Pull each line holding the word "Write" from the data.

EXTRACTED DATA ->
* * * * * * * * *

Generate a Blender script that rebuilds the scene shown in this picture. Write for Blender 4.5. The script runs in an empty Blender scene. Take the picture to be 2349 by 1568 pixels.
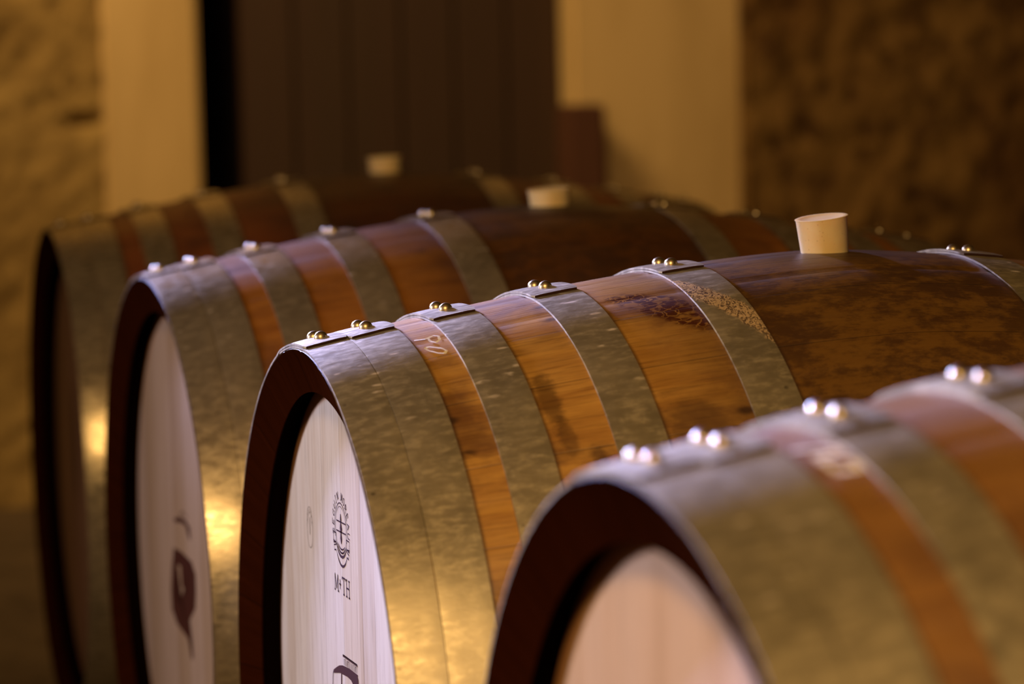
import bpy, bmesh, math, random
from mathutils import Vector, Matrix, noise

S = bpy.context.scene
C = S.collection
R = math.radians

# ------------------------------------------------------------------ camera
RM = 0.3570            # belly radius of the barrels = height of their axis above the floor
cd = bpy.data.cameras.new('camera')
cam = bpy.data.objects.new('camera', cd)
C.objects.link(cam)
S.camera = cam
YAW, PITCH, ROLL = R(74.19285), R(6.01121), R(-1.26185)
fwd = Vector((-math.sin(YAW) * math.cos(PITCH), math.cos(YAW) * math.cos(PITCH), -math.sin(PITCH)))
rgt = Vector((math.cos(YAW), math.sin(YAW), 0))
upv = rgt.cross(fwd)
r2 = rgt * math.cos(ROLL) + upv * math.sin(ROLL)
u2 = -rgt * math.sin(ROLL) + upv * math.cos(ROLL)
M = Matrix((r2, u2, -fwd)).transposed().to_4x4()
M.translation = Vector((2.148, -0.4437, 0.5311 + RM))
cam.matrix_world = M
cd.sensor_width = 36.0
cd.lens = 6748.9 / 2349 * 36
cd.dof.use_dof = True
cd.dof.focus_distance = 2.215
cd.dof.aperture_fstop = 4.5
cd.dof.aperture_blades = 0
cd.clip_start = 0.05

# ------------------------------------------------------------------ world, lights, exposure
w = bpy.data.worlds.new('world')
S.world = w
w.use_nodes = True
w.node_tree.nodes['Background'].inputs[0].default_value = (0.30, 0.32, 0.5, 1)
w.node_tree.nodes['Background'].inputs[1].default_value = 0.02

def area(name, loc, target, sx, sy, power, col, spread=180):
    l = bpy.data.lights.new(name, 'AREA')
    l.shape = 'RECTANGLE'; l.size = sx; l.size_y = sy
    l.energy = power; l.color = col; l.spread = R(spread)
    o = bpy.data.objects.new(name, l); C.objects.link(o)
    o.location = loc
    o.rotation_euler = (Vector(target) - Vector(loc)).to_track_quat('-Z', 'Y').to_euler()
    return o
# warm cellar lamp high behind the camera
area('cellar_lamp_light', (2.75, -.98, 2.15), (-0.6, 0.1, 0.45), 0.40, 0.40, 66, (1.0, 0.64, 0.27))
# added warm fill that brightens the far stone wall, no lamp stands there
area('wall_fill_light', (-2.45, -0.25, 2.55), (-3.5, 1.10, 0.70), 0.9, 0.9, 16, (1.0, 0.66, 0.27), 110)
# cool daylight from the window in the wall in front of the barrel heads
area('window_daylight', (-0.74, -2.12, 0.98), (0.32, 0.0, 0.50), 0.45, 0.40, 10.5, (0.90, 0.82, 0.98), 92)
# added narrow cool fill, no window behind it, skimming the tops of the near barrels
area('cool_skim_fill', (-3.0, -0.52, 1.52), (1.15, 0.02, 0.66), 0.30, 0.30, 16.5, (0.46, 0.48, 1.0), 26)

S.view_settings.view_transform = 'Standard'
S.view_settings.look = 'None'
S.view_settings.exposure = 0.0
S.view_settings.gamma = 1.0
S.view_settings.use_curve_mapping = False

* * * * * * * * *

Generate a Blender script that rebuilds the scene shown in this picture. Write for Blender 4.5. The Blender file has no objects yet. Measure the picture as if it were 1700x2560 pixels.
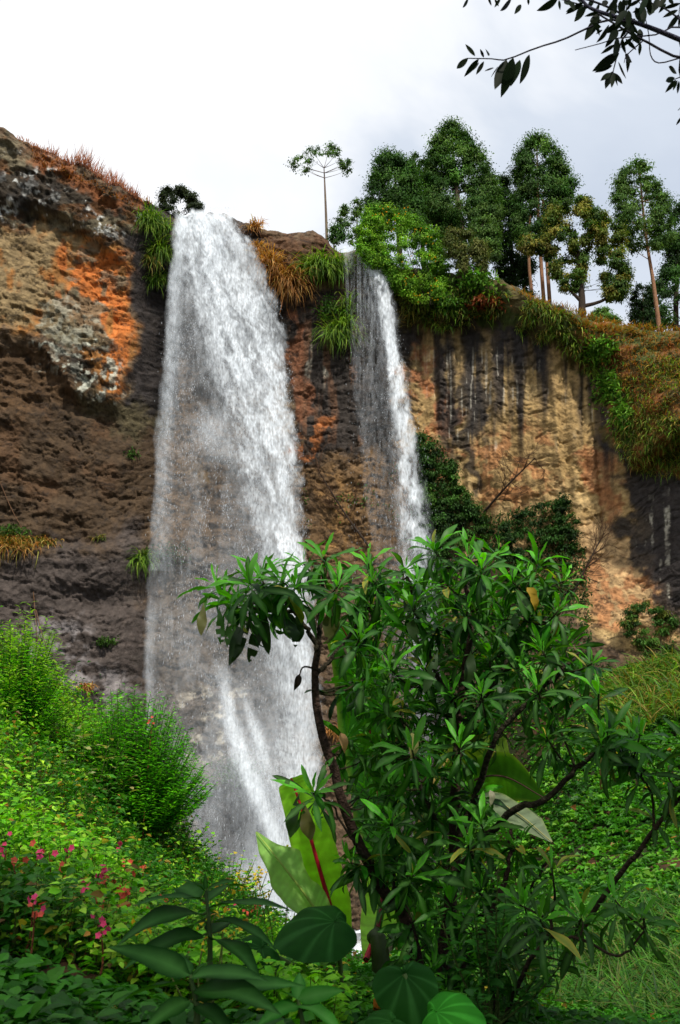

* * * * * * * * *

RESULT BELOW ->
Generate a Blender script that rebuilds the scene shown in this picture. Write for Blender 4.5. The script runs in an empty Blender scene. Take the picture to be 2349 by 1568 pixels.
Generate a Blender script that rebuilds the scene shown in this picture. Write for Blender 4.5. The Blender file has no objects yet. Measure the picture as if it were 1700x2560 pixels.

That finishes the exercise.